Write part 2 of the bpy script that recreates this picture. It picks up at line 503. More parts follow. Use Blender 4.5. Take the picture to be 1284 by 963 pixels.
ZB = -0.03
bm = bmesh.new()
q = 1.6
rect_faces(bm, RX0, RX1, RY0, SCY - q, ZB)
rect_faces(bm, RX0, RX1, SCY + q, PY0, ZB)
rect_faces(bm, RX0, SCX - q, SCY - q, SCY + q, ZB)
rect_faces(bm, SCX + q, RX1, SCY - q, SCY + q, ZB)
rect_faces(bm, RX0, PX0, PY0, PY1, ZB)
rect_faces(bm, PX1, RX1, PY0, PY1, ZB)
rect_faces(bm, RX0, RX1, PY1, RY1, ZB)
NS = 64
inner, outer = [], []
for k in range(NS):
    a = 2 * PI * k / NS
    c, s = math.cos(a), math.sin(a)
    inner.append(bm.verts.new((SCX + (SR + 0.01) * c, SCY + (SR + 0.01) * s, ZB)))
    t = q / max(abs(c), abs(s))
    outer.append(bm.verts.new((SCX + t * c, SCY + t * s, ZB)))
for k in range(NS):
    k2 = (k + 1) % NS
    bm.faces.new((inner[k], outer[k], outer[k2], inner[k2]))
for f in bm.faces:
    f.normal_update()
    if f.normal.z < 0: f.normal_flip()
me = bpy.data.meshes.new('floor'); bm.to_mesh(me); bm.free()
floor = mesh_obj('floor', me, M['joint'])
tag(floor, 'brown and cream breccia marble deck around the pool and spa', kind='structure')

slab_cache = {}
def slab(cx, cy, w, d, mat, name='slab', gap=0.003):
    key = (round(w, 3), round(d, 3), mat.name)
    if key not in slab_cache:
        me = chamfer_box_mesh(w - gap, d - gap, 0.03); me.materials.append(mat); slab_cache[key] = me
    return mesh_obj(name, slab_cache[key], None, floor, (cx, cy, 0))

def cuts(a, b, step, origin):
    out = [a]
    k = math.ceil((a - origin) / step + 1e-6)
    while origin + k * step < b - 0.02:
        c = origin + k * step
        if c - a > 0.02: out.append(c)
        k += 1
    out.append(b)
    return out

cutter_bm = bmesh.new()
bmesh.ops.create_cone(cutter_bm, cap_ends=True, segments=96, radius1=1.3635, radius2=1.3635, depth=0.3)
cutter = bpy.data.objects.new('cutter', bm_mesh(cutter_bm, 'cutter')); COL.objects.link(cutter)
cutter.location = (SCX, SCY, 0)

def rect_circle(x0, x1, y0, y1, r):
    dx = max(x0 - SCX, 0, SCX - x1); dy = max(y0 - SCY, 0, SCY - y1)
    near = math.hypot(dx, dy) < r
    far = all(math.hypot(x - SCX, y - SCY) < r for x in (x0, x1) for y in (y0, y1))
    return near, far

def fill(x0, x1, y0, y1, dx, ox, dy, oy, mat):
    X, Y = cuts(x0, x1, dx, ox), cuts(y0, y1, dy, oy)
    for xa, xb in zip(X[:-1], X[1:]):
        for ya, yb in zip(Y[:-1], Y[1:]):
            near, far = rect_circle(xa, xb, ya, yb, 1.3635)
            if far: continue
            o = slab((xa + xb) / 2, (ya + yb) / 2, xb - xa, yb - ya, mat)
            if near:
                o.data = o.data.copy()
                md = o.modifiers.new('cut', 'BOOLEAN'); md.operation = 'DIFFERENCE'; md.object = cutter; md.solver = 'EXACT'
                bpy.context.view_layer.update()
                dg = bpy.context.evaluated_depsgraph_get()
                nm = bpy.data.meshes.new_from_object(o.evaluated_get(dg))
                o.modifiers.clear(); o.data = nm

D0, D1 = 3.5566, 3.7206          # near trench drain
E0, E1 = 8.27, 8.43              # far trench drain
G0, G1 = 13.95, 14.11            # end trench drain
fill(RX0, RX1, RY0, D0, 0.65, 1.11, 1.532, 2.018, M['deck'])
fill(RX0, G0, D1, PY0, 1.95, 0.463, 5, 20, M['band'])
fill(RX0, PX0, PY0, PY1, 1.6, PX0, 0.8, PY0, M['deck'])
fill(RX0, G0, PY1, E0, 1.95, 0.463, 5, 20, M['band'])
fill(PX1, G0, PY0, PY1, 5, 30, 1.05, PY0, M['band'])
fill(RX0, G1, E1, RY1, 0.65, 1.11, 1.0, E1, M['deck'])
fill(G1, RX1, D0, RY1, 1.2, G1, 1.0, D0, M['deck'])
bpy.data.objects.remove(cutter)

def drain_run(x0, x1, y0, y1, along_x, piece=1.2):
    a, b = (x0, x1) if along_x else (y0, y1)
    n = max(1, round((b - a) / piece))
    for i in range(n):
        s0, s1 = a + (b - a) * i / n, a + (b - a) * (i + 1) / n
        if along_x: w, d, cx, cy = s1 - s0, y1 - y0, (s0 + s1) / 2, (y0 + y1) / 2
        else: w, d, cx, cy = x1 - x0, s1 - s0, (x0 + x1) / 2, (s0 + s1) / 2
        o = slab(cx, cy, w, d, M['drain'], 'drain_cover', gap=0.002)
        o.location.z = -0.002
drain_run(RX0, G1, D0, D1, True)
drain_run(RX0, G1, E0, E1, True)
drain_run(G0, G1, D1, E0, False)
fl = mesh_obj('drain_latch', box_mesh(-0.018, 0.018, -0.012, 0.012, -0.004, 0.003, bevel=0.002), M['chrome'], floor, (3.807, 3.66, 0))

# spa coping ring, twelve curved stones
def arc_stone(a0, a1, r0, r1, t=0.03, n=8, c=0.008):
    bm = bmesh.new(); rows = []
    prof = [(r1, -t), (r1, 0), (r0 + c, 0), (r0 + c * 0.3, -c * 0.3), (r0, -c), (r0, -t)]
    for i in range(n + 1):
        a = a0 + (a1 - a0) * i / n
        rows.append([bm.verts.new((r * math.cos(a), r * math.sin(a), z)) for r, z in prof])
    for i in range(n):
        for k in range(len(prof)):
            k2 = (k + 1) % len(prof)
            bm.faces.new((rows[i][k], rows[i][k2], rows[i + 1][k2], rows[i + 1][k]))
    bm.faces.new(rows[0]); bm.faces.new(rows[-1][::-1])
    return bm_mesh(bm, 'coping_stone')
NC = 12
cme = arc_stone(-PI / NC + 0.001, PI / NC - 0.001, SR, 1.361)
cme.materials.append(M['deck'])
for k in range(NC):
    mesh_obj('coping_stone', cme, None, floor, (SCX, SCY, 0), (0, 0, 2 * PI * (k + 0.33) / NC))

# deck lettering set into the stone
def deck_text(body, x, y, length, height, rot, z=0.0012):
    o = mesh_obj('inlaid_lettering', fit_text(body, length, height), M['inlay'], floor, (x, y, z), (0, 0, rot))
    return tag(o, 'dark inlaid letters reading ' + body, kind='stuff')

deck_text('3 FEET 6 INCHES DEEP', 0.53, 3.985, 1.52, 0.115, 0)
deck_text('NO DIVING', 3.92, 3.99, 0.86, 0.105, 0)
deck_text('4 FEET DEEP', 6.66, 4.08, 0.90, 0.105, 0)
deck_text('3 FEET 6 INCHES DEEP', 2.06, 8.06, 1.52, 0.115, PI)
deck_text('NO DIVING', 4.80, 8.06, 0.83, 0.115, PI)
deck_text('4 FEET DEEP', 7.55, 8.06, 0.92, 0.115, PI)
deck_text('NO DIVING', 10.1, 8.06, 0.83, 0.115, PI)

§

Quote the data in full, keeping each word unchanged.

Write part 2 of the bpy script that recreates this picture. It picks up at line 503. More parts follow. Use Blender 4.5. Take the picture to be 1284 by 963 pixels.
ZB = -0.03
bm = bmesh.new()
q = 1.6
rect_faces(bm, RX0, RX1, RY0, SCY - q, ZB)
rect_faces(bm, RX0, RX1, SCY + q, PY0, ZB)
rect_faces(bm, RX0, SCX - q, SCY - q, SCY + q, ZB)
rect_faces(bm, SCX + q, RX1, SCY - q, SCY + q, ZB)
rect_faces(bm, RX0, PX0, PY0, PY1, ZB)
rect_faces(bm, PX1, RX1, PY0, PY1, ZB)
rect_faces(bm, RX0, RX1, PY1, RY1, ZB)
NS = 64
inner, outer = [], []
for k in range(NS):
    a = 2 * PI * k / NS
    c, s = math.cos(a), math.sin(a)
    inner.append(bm.verts.new((SCX + (SR + 0.01) * c, SCY + (SR + 0.01) * s, ZB)))
    t = q / max(abs(c), abs(s))
    outer.append(bm.verts.new((SCX + t * c, SCY + t * s, ZB)))
for k in range(NS):
    k2 = (k + 1) % NS
    bm.faces.new((inner[k], outer[k], outer[k2], inner[k2]))
for f in bm.faces:
    f.normal_update()
    if f.normal.z < 0: f.normal_flip()
me = bpy.data.meshes.new('floor'); bm.to_mesh(me); bm.free()
floor = mesh_obj('floor', me, M['joint'])
tag(floor, 'brown and cream breccia marble deck around the pool and spa', kind='structure')

slab_cache = {}
def slab(cx, cy, w, d, mat, name='slab', gap=0.003):
    key = (round(w, 3), round(d, 3), mat.name)
    if key not in slab_cache:
        me = chamfer_box_mesh(w - gap, d - gap, 0.03); me.materials.append(mat); slab_cache[key] = me
    return mesh_obj(name, slab_cache[key], None, floor, (cx, cy, 0))

def cuts(a, b, step, origin):
    out = [a]
    k = math.ceil((a - origin) / step + 1e-6)
    while origin + k * step < b - 0.02:
        c = origin + k * step
        if c - a > 0.02: out.append(c)
        k += 1
    out.append(b)
    return out

cutter_bm = bmesh.new()
bmesh.ops.create_cone(cutter_bm, cap_ends=True, segments=96, radius1=1.3635, radius2=1.3635, depth=0.3)
cutter = bpy.data.objects.new('cutter', bm_mesh(cutter_bm, 'cutter')); COL.objects.link(cutter)
cutter.location = (SCX, SCY, 0)

def rect_circle(x0, x1, y0, y1, r):
    dx = max(x0 - SCX, 0, SCX - x1); dy = max(y0 - SCY, 0, SCY - y1)
    near = math.hypot(dx, dy) < r
    far = all(math.hypot(x - SCX, y - SCY) < r for x in (x0, x1) for y in (y0, y1))
    return near, far

def fill(x0, x1, y0, y1, dx, ox, dy, oy, mat):
    X, Y = cuts(x0, x1, dx, ox), cuts(y0, y1, dy, oy)
    for xa, xb in zip(X[:-1], X[1:]):
        for ya, yb in zip(Y[:-1], Y[1:]):
            near, far = rect_circle(xa, xb, ya, yb, 1.3635)
            if far: continue
            o = slab((xa + xb) / 2, (ya + yb) / 2, xb - xa, yb - ya, mat)
            if near:
                o.data = o.data.copy()
                md = o.modifiers.new('cut', 'BOOLEAN'); md.operation = 'DIFFERENCE'; md.object = cutter; md.solver = 'EXACT'
                bpy.context.view_layer.update()
                dg = bpy.context.evaluated_depsgraph_get()
                nm = bpy.data.meshes.new_from_object(o.evaluated_get(dg))
                o.modifiers.clear(); o.data = nm

D0, D1 = 3.5566, 3.7206          # near trench drain
E0, E1 = 8.27, 8.43              # far trench drain
G0, G1 = 13.95, 14.11            # end trench drain
fill(RX0, RX1, RY0, D0, 0.65, 1.11, 1.532, 2.018, M['deck'])
fill(RX0, G0, D1, PY0, 1.95, 0.463, 5, 20, M['band'])
fill(RX0, PX0, PY0, PY1, 1.6, PX0, 0.8, PY0, M['deck'])
fill(RX0, G0, PY1, E0, 1.95, 0.463, 5, 20, M['band'])
fill(PX1, G0, PY0, PY1, 5, 30, 1.05, PY0, M['band'])
fill(RX0, G1, E1, RY1, 0.65, 1.11, 1.0, E1, M['deck'])
fill(G1, RX1, D0, RY1, 1.2, G1, 1.0, D0, M['deck'])
bpy.data.objects.remove(cutter)

def drain_run(x0, x1, y0, y1, along_x, piece=1.2):
    a, b = (x0, x1) if along_x else (y0, y1)
    n = max(1, round((b - a) / piece))
    for i in range(n):
        s0, s1 = a + (b - a) * i / n, a + (b - a) * (i + 1) / n
        if along_x: w, d, cx, cy = s1 - s0, y1 - y0, (s0 + s1) / 2, (y0 + y1) / 2
        else: w, d, cx, cy = x1 - x0, s1 - s0, (x0 + x1) / 2, (s0 + s1) / 2
        o = slab(cx, cy, w, d, M['drain'], 'drain_cover', gap=0.002)
        o.location.z = -0.002
drain_run(RX0, G1, D0, D1, True)
drain_run(RX0, G1, E0, E1, True)
drain_run(G0, G1, D1, E0, False)
fl = mesh_obj('drain_latch', box_mesh(-0.018, 0.018, -0.012, 0.012, -0.004, 0.003, bevel=0.002), M['chrome'], floor, (3.807, 3.66, 0))

# spa coping ring, twelve curved stones
def arc_stone(a0, a1, r0, r1, t=0.03, n=8, c=0.008):
    bm = bmesh.new(); rows = []
    prof = [(r1, -t), (r1, 0), (r0 + c, 0), (r0 + c * 0.3, -c * 0.3), (r0, -c), (r0, -t)]
    for i in range(n + 1):
        a = a0 + (a1 - a0) * i / n
        rows.append([bm.verts.new((r * math.cos(a), r * math.sin(a), z)) for r, z in prof])
    for i in range(n):
        for k in range(len(prof)):
            k2 = (k + 1) % len(prof)
            bm.faces.new((rows[i][k], rows[i][k2], rows[i + 1][k2], rows[i + 1][k]))
    bm.faces.new(rows[0]); bm.faces.new(rows[-1][::-1])
    return bm_mesh(bm, 'coping_stone')
NC = 12
cme = arc_stone(-PI / NC + 0.001, PI / NC - 0.001, SR, 1.361)
cme.materials.append(M['deck'])
for k in range(NC):
    mesh_obj('coping_stone', cme, None, floor, (SCX, SCY, 0), (0, 0, 2 * PI * (k + 0.33) / NC))

# deck lettering set into the stone
def deck_text(body, x, y, length, height, rot, z=0.0012):
    o = mesh_obj('inlaid_lettering', fit_text(body, length, height), M['inlay'], floor, (x, y, z), (0, 0, rot))
    return tag(o, 'dark inlaid letters reading ' + body, kind='stuff')

deck_text('3 FEET 6 INCHES DEEP', 0.53, 3.985, 1.52, 0.115, 0)
deck_text('NO DIVING', 3.92, 3.99, 0.86, 0.105, 0)
deck_text('4 FEET DEEP', 6.66, 4.08, 0.90, 0.105, 0)
deck_text('3 FEET 6 INCHES DEEP', 2.06, 8.06, 1.52, 0.115, PI)
deck_text('NO DIVING', 4.80, 8.06, 0.83, 0.115, PI)
deck_text('4 FEET DEEP', 7.55, 8.06, 0.92, 0.115, PI)
deck_text('NO DIVING', 10.1, 8.06, 0.83, 0.115, PI)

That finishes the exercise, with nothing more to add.